Only the lines from the first one through the line with "import openvdb" should be printed, exactly as they appear.
━━ Source data
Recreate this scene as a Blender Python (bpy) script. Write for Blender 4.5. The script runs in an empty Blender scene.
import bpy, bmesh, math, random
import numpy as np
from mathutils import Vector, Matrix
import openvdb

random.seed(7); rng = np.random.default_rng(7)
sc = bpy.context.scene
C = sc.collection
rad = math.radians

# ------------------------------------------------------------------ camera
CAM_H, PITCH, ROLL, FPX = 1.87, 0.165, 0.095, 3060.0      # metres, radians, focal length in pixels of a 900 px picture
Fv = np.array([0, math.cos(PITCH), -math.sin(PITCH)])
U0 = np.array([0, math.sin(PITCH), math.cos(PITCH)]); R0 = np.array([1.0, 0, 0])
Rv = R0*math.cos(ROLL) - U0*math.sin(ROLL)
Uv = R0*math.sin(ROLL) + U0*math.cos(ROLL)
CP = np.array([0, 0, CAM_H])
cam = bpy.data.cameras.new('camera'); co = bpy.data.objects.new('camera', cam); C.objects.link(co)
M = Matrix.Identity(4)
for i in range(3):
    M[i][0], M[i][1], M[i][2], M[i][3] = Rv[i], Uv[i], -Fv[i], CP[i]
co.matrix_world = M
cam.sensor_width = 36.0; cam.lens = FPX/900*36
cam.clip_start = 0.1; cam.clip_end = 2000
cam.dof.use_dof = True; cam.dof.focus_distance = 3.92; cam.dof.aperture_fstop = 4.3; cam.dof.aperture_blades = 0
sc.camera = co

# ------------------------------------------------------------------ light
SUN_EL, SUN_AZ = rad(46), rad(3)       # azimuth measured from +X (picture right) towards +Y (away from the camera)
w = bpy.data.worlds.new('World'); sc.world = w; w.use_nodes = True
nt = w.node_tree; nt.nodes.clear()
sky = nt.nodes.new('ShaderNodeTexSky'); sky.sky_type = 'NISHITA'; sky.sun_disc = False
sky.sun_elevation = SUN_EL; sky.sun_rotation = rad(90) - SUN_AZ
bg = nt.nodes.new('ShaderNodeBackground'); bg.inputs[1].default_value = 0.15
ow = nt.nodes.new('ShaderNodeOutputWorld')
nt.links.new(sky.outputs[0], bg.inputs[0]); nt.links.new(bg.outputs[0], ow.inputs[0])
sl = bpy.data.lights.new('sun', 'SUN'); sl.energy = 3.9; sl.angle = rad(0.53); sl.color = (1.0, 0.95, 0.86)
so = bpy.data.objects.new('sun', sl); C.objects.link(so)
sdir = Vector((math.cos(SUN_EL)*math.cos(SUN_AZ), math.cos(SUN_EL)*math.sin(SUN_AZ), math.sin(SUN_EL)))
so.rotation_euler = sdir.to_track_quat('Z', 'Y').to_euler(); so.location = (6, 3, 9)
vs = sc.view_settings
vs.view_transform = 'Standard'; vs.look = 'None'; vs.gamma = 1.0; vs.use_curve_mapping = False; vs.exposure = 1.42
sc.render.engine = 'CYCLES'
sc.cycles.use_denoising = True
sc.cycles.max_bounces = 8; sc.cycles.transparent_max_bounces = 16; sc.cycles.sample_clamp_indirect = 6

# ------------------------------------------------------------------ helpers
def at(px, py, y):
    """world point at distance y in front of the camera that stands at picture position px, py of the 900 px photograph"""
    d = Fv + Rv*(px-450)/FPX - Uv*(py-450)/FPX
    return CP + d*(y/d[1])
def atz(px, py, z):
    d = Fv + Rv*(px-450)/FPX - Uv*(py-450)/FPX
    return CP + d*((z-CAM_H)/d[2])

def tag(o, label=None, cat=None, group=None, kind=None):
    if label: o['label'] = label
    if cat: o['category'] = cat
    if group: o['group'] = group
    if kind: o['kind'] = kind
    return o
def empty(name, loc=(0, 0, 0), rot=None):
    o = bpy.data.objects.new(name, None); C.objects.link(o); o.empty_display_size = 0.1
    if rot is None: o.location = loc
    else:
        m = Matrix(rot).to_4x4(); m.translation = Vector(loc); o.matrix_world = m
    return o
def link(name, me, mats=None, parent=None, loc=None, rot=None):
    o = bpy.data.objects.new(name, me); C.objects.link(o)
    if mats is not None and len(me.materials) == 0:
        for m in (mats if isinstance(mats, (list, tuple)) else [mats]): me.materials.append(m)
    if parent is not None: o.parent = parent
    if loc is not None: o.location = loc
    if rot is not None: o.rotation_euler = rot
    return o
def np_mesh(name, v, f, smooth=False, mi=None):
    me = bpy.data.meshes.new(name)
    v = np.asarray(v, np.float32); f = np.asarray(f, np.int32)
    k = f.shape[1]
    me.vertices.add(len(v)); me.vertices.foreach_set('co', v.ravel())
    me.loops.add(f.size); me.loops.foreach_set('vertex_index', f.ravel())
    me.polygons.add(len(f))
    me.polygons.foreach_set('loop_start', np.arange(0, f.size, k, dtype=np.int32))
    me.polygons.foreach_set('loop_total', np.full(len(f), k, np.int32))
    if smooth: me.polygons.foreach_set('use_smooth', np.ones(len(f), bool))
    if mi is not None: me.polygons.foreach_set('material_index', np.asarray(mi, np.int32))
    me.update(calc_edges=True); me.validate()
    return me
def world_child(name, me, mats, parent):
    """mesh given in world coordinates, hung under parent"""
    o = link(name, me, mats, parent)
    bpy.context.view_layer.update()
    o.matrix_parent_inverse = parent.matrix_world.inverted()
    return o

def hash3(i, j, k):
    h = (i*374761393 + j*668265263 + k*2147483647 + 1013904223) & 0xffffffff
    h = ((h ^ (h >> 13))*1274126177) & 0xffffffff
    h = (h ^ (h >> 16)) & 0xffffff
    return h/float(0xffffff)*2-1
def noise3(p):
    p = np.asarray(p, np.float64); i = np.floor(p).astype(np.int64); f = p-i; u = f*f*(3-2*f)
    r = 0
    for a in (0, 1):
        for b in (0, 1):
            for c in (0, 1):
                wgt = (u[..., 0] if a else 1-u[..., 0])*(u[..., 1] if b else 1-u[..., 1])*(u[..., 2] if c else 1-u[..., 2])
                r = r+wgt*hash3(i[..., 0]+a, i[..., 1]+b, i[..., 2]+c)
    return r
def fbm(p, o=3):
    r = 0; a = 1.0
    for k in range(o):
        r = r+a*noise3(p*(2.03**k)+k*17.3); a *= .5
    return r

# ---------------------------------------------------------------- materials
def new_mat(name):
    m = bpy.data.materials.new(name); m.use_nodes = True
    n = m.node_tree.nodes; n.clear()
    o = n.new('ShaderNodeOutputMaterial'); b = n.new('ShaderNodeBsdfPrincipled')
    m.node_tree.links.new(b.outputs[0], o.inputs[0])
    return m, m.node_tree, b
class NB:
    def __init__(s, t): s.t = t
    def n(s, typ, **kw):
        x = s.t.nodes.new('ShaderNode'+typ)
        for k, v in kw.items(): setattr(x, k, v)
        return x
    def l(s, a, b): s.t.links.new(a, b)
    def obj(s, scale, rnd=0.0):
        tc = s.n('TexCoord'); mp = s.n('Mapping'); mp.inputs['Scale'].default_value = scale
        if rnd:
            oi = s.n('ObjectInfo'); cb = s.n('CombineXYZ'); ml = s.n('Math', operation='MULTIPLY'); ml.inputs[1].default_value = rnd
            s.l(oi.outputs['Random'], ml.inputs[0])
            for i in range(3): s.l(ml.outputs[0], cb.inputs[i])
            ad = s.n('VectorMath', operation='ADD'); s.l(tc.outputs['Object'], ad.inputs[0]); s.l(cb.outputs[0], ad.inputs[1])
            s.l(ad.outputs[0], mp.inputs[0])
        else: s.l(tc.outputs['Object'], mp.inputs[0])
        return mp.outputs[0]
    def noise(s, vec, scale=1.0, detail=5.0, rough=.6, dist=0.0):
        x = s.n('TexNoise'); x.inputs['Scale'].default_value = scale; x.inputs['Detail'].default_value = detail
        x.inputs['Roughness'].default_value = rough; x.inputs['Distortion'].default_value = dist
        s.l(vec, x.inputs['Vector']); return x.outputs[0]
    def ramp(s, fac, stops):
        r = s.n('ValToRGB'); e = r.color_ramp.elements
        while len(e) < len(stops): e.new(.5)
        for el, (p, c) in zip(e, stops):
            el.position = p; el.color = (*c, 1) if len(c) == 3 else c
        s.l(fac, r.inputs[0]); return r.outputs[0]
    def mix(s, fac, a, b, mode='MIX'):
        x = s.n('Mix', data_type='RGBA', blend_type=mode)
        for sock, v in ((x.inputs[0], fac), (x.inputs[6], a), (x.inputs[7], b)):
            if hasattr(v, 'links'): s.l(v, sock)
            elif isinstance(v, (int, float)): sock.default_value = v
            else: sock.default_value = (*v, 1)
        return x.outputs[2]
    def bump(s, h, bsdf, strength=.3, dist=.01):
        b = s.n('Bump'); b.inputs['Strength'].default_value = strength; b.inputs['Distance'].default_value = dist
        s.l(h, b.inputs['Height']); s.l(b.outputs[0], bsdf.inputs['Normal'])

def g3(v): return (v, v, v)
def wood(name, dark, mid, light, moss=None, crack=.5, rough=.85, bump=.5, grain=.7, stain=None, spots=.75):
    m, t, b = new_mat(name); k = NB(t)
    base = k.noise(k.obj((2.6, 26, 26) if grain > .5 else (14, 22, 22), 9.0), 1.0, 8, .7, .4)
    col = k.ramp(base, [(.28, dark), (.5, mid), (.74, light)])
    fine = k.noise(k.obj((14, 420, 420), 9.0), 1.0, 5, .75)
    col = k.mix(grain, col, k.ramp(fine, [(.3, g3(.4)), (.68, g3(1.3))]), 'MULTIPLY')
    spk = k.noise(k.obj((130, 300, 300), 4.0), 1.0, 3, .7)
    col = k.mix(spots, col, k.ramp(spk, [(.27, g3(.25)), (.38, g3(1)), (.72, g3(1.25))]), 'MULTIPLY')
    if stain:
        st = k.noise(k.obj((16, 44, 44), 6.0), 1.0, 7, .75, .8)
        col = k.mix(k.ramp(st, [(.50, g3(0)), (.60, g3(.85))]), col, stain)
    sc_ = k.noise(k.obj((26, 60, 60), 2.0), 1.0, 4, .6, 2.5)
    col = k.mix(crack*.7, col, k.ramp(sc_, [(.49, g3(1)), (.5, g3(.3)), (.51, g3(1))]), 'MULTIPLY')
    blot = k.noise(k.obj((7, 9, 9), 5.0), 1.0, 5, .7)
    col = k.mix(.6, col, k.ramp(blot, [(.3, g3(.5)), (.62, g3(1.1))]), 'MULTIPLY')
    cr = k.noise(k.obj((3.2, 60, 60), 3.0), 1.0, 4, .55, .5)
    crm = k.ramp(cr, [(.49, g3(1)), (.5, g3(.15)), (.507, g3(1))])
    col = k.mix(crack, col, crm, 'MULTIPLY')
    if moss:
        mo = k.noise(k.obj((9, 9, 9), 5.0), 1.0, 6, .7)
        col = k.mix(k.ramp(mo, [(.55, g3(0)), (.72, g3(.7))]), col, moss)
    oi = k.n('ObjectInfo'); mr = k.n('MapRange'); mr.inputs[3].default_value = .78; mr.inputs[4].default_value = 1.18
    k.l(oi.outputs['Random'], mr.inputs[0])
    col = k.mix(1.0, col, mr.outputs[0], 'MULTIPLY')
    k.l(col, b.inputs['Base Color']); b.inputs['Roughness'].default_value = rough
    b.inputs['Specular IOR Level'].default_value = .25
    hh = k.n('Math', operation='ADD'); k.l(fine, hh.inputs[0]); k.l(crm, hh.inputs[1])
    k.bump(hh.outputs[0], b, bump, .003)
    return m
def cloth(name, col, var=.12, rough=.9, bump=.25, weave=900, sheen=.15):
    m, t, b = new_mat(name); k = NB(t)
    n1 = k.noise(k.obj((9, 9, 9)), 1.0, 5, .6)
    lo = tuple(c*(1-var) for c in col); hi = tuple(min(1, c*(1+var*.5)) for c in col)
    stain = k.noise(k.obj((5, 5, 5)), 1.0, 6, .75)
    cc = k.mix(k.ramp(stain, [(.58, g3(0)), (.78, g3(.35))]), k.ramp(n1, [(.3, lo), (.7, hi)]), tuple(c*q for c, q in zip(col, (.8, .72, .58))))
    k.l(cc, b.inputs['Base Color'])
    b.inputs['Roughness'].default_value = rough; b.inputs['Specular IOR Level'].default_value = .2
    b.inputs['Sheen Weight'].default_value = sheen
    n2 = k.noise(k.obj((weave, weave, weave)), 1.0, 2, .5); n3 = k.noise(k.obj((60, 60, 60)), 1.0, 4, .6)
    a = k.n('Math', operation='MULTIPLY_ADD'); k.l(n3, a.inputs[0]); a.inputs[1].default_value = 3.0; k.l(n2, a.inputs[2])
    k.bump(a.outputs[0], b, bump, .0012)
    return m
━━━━
Reply to the task >>
Recreate this scene as a Blender Python (bpy) script. Write for Blender 4.5. The script runs in an empty Blender scene.
import bpy, bmesh, math, random
import numpy as np
from mathutils import Vector, Matrix
import openvdb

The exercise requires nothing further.